The first blog I remember making a conscious effort to read was Signal vs. Noise, circa 2004. I loved reading it. It was well written, often controversial and they were open and transparent (before being transparent was cool). I didn’t agree with everything they said but that didn’t matter. What mattered was that they shared intimate parts of their business, information that I’d not have access to any other way.

Over time, I followed more and more blogs. Kottke, Daring Fireball, Adactio and Seth Godin played a huge role in my life (and still do).

So, in 2004, fresh with inspiration, I started a blog called ‘Redefine’. I realised that writing didn’t come naturally to me. I found it really difficult. I had things I wanted to say; that was never the problem. The problem was putting those ideas down on paper and making them coherent. And the doubt and the fear. What if what I had written was wrong? Or offended someone? Or what if they thought I was stupid?

After 6 months, in which time I’d written half a dozen mediocre blog posts, I canned it. And I so badly wish I hadn’t.

In the years that followed, there was a part of my brain that consistently niggled with the fact that I wasn’t blogging. Browsing through my RSS feeds, I’d occasionally stumble on a gem of an article. Sometimes these posts would literally change the way I thought about the world or how I live my life. The feeling that I should be doing the same, in the hope that I could somehow affect someone else, never went away.

It was 7 years later — December of 2011 — that I finally started this blog. I was determined to make a success of it. My attitude towards writing has changed slightly: I’m no longer in pursuit of the perfect article; that, at least for me, will never happen. Instead, I view writing as tool: to explore new ideas, to clarify my own thoughts and, of course, to help others.

I still have doubts everytime I hit the publish button and I’m not sure that will ever go away. I still wonder if anyone will care. But you know what? Someone, somewhere, always cares. They might even care enough to share a link on Twitter, or Facebook, or take the time to write a comment. That is something I never take for granted.

I still feel like my writing sucks. Maybe I’ll always feel that way. But at least I’ve pushed past the fear of publishing. From here I can only get better.

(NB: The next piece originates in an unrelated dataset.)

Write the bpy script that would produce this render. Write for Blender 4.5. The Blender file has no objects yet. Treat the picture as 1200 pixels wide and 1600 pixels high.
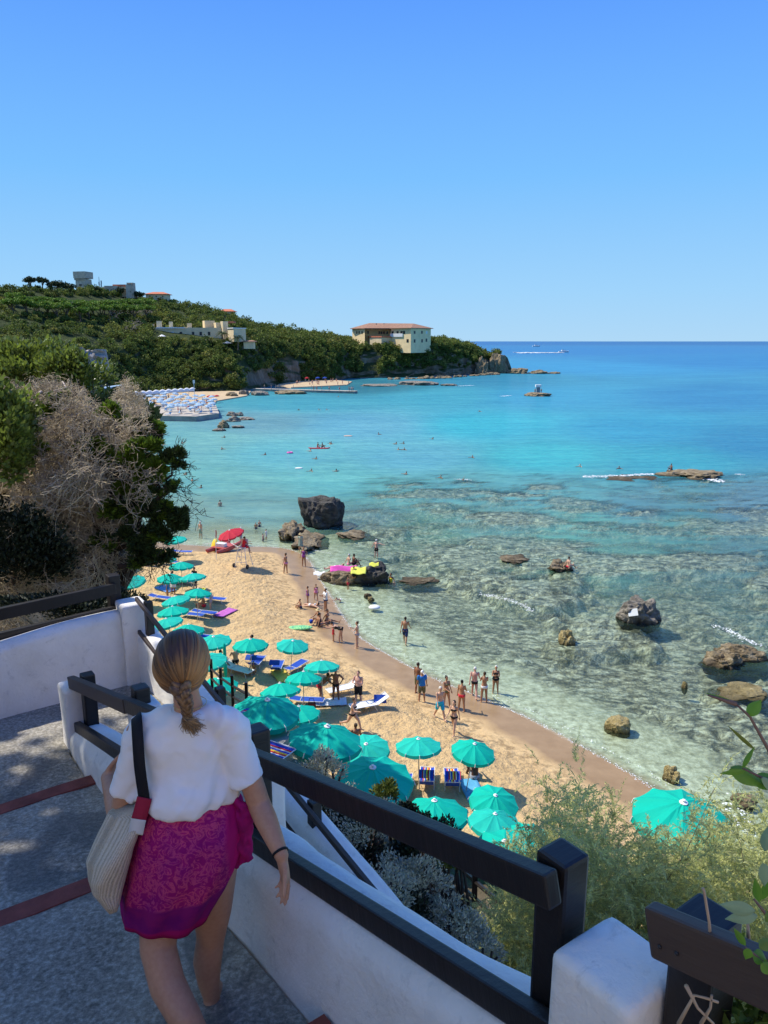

My advice to you, dear reader, is to write too. Don’t get distracted by your writing environment, or the CMS, or your blog template. Focus on the writing.

If you enjoy writing, or want to enjoy writing, just do it. You’ll probably worry that you have nothing to say, or that what you write is terrible, or that you couldn’t possibly write as well as Neil Gaiman. But silence those voices, get your head down and hit publish on something. Anything. And then do it again. And again. If you do that enough, your writing will improve and the visitors will come and I guarantee you will be a better person for it.